GM revival touted by Obama as bailout success
By Arun Kumar, IANSWednesday, November 24, 2010
WASHINGTON - US President Barack Obama is touting the revival of a bailed-out auto company as a vindication of his administration’s controversial decision to bail out the financially strapped auto industry last year.
A week after General Motors’ post-bankruptcy stock sale smashed records on Wall Street, Obama told an assembled group of autoworkers at a Chrysler plant in Kokomo, Indiana Tuesday that the industry is “coming back, we’re on the move!”
The GM stock sale and the revival of the plant, he added, proves that his decision to rescue the industry - decried by Republicans - saved jobs that otherwise would have vanished and triggered Kokomo’s economic rebound.
“You remember the voices arguing for us to do nothing,” Obama said at Indiana Transmission, which manufactures components for Chrysler vehicles. “We made the decision to stand behind the auto industry. Today we know that was the right decision.”

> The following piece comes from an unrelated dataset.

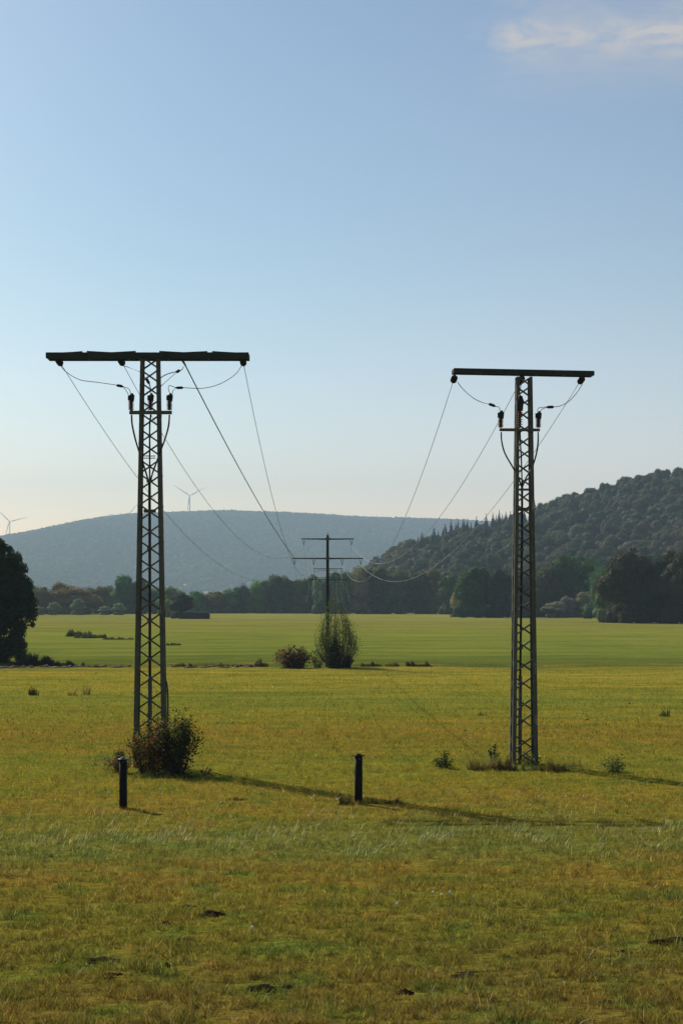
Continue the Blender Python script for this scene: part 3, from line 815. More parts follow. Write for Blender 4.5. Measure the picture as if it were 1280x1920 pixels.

The rally was Obama’s first campaign-style event since the November midterm elections, when a Republican surge - fuelled in part by voter anger about the economy - cost Democrats control of the House and weakened their majority in the Senate.
Both Chrysler and GM employ thousands in Kokomo, and Obama said those jobs have a ripple effect on the local economy, preserving jobs and spurring growth at restaurants, shops and other small businesses.
As a result, Obama said, his administration’s investment in the auto industry - including the financial bailout and the popular “Cash for Clunkers” buyer incentive plan - helped save this small town, and others like it, in the nation’s heartland.
Noting the “welcome news” that the still-anemic economy grew faster than was forecast in the third quarter, Obama challenged Republicans to work with him to preserve the soon-to-expire Bush-era tax cuts for the middle class.
That partnership, he said, can help preserve the economies in other small towns across the country.
“This is what we can do as Americans when we come together,” Obama said, adding that Komomo’s success shows how a “Main Street revival” can be accomplished. “We don’t give up; we don’t turn back. We fight for our future.”
“No, we aren’t out of the woods yet,” he said. “It took a lot of years to get us into this mess. It will take longer than anybody would like to get us out. But I want everybody to be absolutely clear, we are moving in the right direction.”